Publications des associés du CERPHI


“ Guérir du sot”. Les stratégies d'écriture des libertins à l'âge classique

Isabelle Moreau

Honoré Champion, collection « Libre pensée et littérature clandestine », 2007, 1216 p.

Comment tracer les contours du libertinage à l’âge classique ? Pour sa grande diversité et son approche a-systématique des questions philosophiques, le libertinage ne peut être assimilé à un courant philosophique particulier. Il n’est pas non plus compréhensible d’après la seule hétérodoxie religieuse. Si la pensée libertine s’oppose bien à la doctrine chrétienne, elle ne saurait se réduire à cette opposition : elle a une cohérence et une logique propres dans le champ du savoir, des préocupations communes en matière d’éthique, une charge polémique indéniable à l’égard des représentations doxales. La question de l’impiété et de l’hétérodoxie n’est ainsi pas séparable d’une réflexion particulièrement féconde sur les mécanismes d’adhésion et de crédulité. L’homme est un animal « philomythe », toujours enclin à abdiquer ses facultés critiques. Pour le libertin, l’essentiel réside dans la compréhension du mécanisme qui sous-tend le phénomène d’adhésion.

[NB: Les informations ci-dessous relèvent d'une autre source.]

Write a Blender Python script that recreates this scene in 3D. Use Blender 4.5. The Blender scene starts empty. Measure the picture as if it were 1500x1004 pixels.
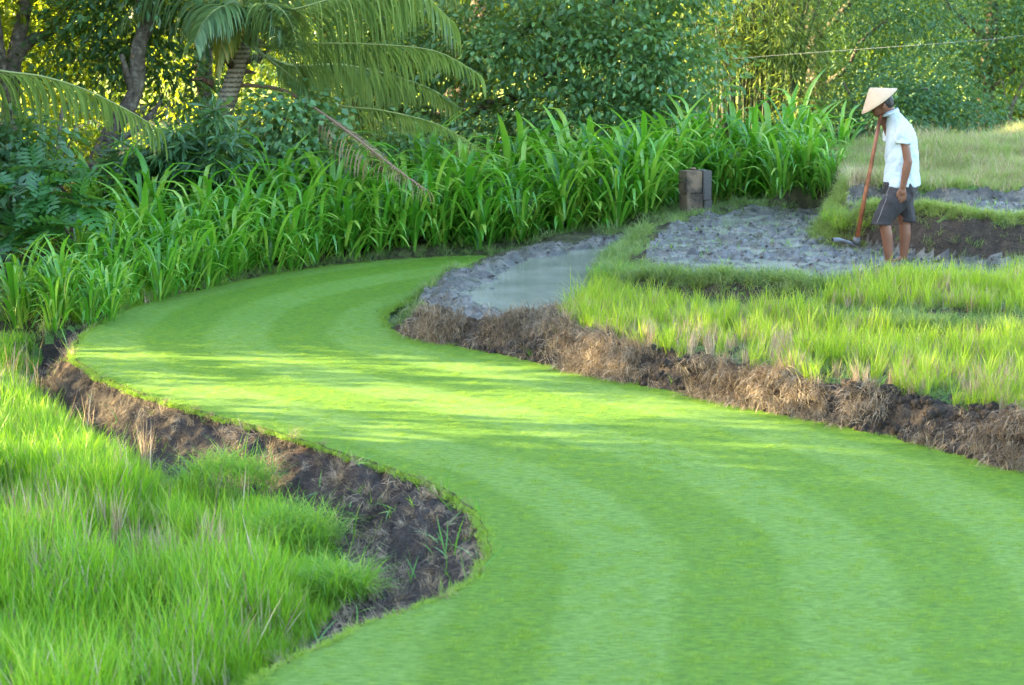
import bpy, math, random
import numpy as np
from mathutils import Vector, Matrix
from mathutils.bvhtree import BVHTree
R = math.radians
rng = np.random.default_rng(7)
random.seed(7)
scene = bpy.context.scene
COL = scene.collection

# ------------------------------------------------------------------ camera
F_PX = 2917.0                       # focal length in units of a 1500 px wide frame
CAM_H = 2.7
PITCH = math.atan((502 - 28) / F_PX)
cam_d = bpy.data.cameras.new('camera')
cam_d.sensor_width = 36; cam_d.lens = 36 * F_PX / 1500
cam_d.clip_start = 0.1; cam_d.clip_end = 2000
cam_d.dof.use_dof = True; cam_d.dof.focus_distance = 17.5; cam_d.dof.aperture_fstop = 4.0
cam = bpy.data.objects.new('camera', cam_d); COL.objects.link(cam)
cam.location = (0, 0, CAM_H); cam.rotation_euler = (math.pi / 2 - PITCH, 0, 0)
scene.camera = cam

# ------------------------------------------------------------------ light
SUN_EL = R(14.0)
SUN_AZ = math.atan2(-0.985, 0.17)    # from the left and a little behind the trees
world = bpy.data.worlds.new('World'); scene.world = world; world.use_nodes = True
wn = world.node_tree.nodes; wl = world.node_tree.links
bg = wn['Background']; bg.inputs['Strength'].default_value = 0.15
sky = wn.new('ShaderNodeTexSky'); sky.sky_type = 'NISHITA'; sky.sun_disc = False
sky.sun_elevation = SUN_EL; sky.sun_rotation = SUN_AZ; sky.air_density = 1.0; sky.dust_density = 1.5; sky.ozone_density = 1.0
wl.new(sky.outputs[0], bg.inputs[0])
sun_d = bpy.data.lights.new('sun', 'SUN'); sun_d.energy = 3.5; sun_d.angle = R(0.5); sun_d.color = (1.0, 0.79, 0.40)
sun = bpy.data.objects.new('sun', sun_d); COL.objects.link(sun)
sd = Vector((math.sin(SUN_AZ) * math.cos(SUN_EL), math.cos(SUN_AZ) * math.cos(SUN_EL), math.sin(SUN_EL)))
sun.rotation_euler = sd.to_track_quat('Z', 'Y').to_euler(); sun.location = sd * 60
vs = scene.view_settings
vs.view_transform = 'Standard'; vs.look = 'None'; vs.gamma = 1.0; vs.use_curve_mapping = False
vs.exposure = 3.6
scene.cycles.max_bounces = 7; scene.cycles.diffuse_bounces = 3; scene.cycles.glossy_bounces = 2
scene.cycles.transmission_bounces = 4; scene.cycles.transparent_max_bounces = 4
scene.cycles.sample_clamp_indirect = 4.0
scene.cycles.use_denoising = True
scene.cycles.caustics_reflective = False; scene.cycles.caustics_refractive = False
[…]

Les stratégies d’écriture sont la réponse rhétorique du philosophe à l’analyse anthropologique des croyances humaines. L’écriture étant ici un mode de pensée en même temps qu’une pratique philosophique, c’est dans le protocole de lecture et dans la fabrique de l’écriture des libertins — dans la complexité de leur style, dans l’appareil de leurs citations, dans l’ironie de leur rapport au texte — que se dessine à nos yeux l’angle d’approche le plus fécond.